• [GOAL] What is the count of lines in the listing below that hold the string "wide"? Reply with that number alone.

• [GIVEN DATA]
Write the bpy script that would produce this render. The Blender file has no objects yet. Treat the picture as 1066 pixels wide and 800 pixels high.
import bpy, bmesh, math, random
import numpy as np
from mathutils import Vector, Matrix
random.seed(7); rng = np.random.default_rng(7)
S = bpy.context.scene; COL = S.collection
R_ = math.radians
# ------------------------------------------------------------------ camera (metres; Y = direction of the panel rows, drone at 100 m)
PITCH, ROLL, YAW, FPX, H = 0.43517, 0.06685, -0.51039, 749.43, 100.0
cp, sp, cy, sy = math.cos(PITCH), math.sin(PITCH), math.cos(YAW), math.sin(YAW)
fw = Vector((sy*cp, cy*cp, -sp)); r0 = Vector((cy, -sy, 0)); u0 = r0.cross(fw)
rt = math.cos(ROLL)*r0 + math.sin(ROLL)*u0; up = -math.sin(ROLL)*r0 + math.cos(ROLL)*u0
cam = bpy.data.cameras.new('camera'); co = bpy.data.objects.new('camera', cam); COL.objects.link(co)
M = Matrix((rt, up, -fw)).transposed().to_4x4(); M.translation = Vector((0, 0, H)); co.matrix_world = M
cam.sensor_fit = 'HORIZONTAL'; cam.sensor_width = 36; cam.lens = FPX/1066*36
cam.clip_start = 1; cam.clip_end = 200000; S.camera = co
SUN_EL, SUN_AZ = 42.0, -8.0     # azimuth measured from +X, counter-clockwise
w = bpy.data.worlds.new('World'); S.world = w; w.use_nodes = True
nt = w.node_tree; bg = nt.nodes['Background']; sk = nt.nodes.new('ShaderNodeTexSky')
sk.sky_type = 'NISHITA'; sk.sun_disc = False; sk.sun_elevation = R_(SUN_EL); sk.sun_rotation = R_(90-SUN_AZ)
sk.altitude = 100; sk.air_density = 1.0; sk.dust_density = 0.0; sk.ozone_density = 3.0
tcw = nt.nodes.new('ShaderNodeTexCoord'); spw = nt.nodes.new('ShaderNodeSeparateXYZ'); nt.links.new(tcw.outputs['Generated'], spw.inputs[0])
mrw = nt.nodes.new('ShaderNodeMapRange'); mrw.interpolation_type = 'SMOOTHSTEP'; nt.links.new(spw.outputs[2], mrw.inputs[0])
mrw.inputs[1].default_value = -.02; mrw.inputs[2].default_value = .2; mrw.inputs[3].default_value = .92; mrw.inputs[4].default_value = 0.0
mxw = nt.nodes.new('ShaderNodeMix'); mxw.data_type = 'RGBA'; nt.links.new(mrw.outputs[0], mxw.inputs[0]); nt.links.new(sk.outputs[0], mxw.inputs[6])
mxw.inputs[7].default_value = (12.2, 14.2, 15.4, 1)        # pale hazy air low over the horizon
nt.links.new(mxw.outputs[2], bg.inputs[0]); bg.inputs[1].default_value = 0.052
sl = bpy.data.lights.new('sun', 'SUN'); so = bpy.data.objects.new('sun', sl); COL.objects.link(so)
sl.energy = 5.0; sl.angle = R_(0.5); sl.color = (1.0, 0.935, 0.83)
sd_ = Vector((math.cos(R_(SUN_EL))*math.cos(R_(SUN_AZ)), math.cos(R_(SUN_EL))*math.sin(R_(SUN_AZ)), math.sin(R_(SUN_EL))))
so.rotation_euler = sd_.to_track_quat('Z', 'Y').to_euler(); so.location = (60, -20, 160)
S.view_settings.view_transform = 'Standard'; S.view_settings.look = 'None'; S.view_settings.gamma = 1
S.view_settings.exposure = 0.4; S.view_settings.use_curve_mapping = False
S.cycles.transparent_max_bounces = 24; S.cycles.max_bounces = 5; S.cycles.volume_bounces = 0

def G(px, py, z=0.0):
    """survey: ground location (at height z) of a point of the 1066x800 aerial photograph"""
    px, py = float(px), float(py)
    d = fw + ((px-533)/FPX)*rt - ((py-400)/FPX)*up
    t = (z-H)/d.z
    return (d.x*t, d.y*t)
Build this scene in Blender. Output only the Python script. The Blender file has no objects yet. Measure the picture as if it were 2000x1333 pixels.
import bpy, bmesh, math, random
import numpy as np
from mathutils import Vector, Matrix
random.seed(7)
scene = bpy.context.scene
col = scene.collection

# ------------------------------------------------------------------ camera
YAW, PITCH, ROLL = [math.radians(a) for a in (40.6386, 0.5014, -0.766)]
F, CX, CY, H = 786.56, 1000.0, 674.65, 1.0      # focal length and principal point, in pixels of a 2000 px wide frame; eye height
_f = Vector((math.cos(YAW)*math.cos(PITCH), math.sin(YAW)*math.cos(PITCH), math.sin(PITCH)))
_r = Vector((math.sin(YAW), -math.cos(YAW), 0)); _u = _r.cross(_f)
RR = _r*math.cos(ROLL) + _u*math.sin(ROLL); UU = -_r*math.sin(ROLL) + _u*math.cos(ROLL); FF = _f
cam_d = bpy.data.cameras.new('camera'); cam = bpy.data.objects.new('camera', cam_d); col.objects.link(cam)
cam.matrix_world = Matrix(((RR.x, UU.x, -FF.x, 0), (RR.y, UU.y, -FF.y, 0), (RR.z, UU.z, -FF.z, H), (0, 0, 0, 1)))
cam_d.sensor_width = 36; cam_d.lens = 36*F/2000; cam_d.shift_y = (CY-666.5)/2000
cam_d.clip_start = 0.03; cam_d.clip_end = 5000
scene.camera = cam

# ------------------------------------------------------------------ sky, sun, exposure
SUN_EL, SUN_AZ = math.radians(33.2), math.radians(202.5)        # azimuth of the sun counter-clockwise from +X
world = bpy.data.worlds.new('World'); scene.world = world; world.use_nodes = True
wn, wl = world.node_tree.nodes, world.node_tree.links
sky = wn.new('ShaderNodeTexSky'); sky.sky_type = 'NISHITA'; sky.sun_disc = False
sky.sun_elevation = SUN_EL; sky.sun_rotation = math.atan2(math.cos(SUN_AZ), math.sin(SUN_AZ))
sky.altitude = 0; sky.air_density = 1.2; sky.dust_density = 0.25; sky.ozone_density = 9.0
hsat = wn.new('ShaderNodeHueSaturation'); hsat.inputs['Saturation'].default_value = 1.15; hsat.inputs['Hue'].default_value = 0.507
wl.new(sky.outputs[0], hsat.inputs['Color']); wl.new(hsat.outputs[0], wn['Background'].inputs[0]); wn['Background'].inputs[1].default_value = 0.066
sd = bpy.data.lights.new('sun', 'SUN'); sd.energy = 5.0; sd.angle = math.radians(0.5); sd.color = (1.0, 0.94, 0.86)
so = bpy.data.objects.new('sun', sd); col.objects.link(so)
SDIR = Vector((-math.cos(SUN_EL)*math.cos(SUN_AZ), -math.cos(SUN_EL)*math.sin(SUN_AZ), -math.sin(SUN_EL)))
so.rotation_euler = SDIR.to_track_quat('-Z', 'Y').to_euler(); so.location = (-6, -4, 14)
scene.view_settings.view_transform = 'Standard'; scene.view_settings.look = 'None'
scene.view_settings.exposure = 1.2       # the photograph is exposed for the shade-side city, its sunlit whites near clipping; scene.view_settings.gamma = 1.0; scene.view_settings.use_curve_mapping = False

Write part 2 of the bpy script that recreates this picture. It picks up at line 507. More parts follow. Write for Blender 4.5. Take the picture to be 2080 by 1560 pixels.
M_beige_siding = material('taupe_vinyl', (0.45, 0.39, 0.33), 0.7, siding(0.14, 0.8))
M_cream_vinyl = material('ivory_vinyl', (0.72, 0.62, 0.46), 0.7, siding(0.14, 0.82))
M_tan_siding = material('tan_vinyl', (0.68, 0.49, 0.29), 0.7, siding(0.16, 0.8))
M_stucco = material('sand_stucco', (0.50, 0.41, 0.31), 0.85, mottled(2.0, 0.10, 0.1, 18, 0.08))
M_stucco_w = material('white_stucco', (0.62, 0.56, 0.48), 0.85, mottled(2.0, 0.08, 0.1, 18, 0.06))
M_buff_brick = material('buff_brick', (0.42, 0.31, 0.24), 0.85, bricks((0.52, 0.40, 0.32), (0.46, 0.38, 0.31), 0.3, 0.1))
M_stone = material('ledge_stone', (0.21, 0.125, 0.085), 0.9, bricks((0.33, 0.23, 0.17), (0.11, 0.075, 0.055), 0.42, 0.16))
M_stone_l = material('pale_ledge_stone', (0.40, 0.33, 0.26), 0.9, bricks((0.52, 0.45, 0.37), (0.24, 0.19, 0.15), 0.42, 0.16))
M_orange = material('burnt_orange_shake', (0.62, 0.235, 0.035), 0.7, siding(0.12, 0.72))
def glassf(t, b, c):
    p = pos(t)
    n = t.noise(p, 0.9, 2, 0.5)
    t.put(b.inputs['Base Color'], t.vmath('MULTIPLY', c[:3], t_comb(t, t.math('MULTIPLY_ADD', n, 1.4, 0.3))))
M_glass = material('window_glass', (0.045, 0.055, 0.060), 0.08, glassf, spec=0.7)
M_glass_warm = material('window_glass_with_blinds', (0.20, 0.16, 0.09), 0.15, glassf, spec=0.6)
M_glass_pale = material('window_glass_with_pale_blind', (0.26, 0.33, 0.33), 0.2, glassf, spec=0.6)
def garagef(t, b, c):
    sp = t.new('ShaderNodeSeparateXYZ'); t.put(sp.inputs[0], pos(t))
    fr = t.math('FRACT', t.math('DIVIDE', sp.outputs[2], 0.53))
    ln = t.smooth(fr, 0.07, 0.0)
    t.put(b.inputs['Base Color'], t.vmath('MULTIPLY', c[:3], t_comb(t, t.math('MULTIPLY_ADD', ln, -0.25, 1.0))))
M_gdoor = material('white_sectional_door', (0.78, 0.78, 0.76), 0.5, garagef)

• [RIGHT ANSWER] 2